* [WHAT IS REQUIRED] Copy each line of the listing below exactly.

* [INFORMATION PROVIDED]
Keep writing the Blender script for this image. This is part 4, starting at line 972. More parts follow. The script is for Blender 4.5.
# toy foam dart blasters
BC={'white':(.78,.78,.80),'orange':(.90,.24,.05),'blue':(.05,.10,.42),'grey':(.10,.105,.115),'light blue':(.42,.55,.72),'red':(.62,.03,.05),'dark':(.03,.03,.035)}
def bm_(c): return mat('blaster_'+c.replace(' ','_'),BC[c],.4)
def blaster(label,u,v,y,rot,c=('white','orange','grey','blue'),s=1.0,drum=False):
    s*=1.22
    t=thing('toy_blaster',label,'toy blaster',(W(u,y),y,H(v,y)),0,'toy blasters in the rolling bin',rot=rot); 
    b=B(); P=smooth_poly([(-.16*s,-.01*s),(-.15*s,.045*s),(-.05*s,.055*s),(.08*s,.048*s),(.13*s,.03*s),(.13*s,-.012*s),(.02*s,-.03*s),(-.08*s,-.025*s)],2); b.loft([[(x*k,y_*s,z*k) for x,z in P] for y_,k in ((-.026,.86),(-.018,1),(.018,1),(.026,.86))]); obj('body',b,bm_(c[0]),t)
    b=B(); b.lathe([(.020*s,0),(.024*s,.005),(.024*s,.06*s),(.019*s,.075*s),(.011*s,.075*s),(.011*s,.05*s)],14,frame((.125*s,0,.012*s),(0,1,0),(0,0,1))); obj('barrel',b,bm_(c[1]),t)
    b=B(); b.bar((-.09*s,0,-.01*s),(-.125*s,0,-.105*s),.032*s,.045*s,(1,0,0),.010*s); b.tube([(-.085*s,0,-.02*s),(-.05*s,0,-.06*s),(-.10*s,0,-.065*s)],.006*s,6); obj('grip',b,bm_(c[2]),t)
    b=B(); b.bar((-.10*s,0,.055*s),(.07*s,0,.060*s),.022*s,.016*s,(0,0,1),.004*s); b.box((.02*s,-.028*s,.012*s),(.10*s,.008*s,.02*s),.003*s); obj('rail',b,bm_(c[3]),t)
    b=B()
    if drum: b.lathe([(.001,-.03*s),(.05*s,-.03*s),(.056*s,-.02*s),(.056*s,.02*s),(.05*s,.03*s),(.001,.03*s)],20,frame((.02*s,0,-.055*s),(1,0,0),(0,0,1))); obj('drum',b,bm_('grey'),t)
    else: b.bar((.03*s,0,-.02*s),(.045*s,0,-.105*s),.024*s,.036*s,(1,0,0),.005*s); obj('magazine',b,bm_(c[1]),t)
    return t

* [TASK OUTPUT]
Keep writing the Blender script for this image. This is part 4, starting at line 972. More parts follow. The script is for Blender 4.5.
# toy foam dart blasters
BC={'white':(.78,.78,.80),'orange':(.90,.24,.05),'blue':(.05,.10,.42),'grey':(.10,.105,.115),'light blue':(.42,.55,.72),'red':(.62,.03,.05),'dark':(.03,.03,.035)}
def bm_(c): return mat('blaster_'+c.replace(' ','_'),BC[c],.4)
def blaster(label,u,v,y,rot,c=('white','orange','grey','blue'),s=1.0,drum=False):
    s*=1.22
    t=thing('toy_blaster',label,'toy blaster',(W(u,y),y,H(v,y)),0,'toy blasters in the rolling bin',rot=rot); 
    b=B(); P=smooth_poly([(-.16*s,-.01*s),(-.15*s,.045*s),(-.05*s,.055*s),(.08*s,.048*s),(.13*s,.03*s),(.13*s,-.012*s),(.02*s,-.03*s),(-.08*s,-.025*s)],2); b.loft([[(x*k,y_*s,z*k) for x,z in P] for y_,k in ((-.026,.86),(-.018,1),(.018,1),(.026,.86))]); obj('body',b,bm_(c[0]),t)
    b=B(); b.lathe([(.020*s,0),(.024*s,.005),(.024*s,.06*s),(.019*s,.075*s),(.011*s,.075*s),(.011*s,.05*s)],14,frame((.125*s,0,.012*s),(0,1,0),(0,0,1))); obj('barrel',b,bm_(c[1]),t)
    b=B(); b.bar((-.09*s,0,-.01*s),(-.125*s,0,-.105*s),.032*s,.045*s,(1,0,0),.010*s); b.tube([(-.085*s,0,-.02*s),(-.05*s,0,-.06*s),(-.10*s,0,-.065*s)],.006*s,6); obj('grip',b,bm_(c[2]),t)
    b=B(); b.bar((-.10*s,0,.055*s),(.07*s,0,.060*s),.022*s,.016*s,(0,0,1),.004*s); b.box((.02*s,-.028*s,.012*s),(.10*s,.008*s,.02*s),.003*s); obj('rail',b,bm_(c[3]),t)
    b=B()
    if drum: b.lathe([(.001,-.03*s),(.05*s,-.03*s),(.056*s,-.02*s),(.056*s,.02*s),(.05*s,.03*s),(.001,.03*s)],20,frame((.02*s,0,-.055*s),(1,0,0),(0,0,1))); obj('drum',b,bm_('grey'),t)
    else: b.bar((.03*s,0,-.02*s),(.045*s,0,-.105*s),.024*s,.036*s,(1,0,0),.005*s); obj('magazine',b,bm_(c[1]),t)
    return t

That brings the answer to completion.